-----------------------------------------------------RALPH----------------------------------------------------.
Ralph's mouth watered. He meant to refuse meat, but his past diet of fruit and nuts, with an odd crab or fish, gave him too little resistance. He accepted a piece of half-raw meat and gnawed it like a wolf' (73).
Ralph is following Jack's ways of savagery because he is hungry and everyone else is doing it.
He felt himself facing something ungraspable' (37).
The narrator told this about Ralph in reference to the beast. It is symbolic because it was actually true that the beast was inside of them and not something tangible.
Ralph too was fighting to get near, to get a handful of that brown, vulnerable flesh. The desire to squeeze and hurt was over-mastering' (115).

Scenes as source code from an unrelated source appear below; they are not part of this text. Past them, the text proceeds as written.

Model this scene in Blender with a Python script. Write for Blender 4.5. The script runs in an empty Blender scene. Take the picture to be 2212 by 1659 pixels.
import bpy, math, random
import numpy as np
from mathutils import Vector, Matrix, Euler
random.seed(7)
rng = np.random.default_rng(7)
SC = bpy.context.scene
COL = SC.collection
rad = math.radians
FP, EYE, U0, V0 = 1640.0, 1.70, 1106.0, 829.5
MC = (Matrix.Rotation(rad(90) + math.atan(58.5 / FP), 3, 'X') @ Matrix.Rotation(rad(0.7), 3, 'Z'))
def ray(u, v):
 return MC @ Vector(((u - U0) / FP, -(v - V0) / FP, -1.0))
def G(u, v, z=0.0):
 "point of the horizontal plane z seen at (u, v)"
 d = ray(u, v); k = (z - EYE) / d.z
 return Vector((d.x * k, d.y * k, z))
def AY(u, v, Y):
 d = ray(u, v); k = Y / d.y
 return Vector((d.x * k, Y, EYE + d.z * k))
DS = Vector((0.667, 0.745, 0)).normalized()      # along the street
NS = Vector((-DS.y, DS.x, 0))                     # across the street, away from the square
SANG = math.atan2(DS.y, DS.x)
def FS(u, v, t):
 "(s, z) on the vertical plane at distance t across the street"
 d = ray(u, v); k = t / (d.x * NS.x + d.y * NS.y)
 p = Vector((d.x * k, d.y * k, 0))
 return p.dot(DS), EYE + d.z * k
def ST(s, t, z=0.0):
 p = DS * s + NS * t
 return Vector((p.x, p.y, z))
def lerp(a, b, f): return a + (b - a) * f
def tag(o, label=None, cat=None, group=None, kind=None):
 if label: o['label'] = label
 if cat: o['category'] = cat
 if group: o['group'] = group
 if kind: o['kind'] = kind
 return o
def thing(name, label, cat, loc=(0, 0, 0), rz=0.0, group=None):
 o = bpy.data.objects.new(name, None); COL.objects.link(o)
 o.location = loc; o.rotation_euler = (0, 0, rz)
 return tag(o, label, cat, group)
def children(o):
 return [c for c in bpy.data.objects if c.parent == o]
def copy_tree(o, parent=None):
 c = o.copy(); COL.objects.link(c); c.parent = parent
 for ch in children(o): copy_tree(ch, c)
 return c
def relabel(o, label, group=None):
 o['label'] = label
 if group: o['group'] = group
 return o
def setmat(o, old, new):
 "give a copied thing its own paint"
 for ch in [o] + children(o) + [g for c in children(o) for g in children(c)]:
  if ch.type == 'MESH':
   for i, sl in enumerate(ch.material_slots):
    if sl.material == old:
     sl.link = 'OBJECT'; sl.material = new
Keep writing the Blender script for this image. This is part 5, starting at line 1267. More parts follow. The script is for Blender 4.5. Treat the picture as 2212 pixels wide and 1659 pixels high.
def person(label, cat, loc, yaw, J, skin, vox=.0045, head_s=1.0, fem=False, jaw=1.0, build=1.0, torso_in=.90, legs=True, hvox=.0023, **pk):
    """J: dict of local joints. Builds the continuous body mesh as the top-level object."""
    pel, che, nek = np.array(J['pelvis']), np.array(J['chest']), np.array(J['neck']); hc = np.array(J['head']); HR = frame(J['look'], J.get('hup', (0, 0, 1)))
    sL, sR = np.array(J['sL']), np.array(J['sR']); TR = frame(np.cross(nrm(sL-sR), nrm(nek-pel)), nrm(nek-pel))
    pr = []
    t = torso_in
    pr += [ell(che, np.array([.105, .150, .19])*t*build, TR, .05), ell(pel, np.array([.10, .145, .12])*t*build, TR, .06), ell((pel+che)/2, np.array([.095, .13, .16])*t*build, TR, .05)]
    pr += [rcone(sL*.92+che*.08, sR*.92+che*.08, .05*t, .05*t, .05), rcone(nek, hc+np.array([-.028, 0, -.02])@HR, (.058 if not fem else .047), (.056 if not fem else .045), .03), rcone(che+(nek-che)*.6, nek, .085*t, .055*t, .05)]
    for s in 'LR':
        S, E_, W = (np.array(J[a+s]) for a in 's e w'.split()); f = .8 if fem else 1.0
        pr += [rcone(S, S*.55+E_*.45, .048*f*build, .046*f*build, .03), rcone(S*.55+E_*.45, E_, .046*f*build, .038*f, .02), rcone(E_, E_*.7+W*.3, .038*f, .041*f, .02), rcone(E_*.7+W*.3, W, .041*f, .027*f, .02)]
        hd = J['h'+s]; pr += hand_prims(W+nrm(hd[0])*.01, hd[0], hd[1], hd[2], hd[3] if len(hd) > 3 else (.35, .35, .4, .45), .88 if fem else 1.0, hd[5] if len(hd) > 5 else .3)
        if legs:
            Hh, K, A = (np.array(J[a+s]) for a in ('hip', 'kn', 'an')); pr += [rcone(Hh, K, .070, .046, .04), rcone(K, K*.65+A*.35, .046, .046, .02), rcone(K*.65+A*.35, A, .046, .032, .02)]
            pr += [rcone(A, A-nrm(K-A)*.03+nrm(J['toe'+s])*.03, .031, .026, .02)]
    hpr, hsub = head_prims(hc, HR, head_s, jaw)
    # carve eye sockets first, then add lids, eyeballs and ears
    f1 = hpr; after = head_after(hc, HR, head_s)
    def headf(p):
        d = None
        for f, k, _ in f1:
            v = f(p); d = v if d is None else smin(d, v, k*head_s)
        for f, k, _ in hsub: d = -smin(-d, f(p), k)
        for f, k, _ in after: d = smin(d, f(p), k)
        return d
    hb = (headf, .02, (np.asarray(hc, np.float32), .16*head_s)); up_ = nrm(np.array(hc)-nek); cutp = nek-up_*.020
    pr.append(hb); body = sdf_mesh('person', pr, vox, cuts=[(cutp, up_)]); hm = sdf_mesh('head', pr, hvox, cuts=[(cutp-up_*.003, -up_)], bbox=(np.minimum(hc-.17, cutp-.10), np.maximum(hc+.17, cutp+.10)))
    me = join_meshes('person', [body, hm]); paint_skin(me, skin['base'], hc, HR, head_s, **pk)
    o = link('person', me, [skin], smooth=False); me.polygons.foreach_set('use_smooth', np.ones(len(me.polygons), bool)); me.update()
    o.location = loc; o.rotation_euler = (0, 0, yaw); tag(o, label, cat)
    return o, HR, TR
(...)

Again, he felt the urge to be a savage, and he thinks it's worth it because he is very hungry and wants actual meat for once.
"But I tell you the smoke is more important than the pig, however often you kill one- (81).
Ralph believes that being rescued is more important than hunting and eating all the time.
"We can't keep one fire going. And they don't care. And what's more, I don't sometimes- (139).
Ralph is losing hope that they will be rescued, but he still needs to keep order on the island, otherwise they may never be.
He. gazed at the green and black mask before him, trying to remember what Jack looked like' (178).
Ralph has completely forgot what Jack used to look like, back when he was civilized and well mannered.
If faces where different when lit from above or below "what was a face? What was anything?' (78).
What this passage means is that if you look at someone or something one way, chances are they'll be something else; something you won't expect.
" "After all we aren't savages really and being rescued isn't a game "- (170).
Ralph tries to bring order and hope back to the group, and assures them that what they are dealing with isn't some dream or game, and that it is real and people really can get hurt.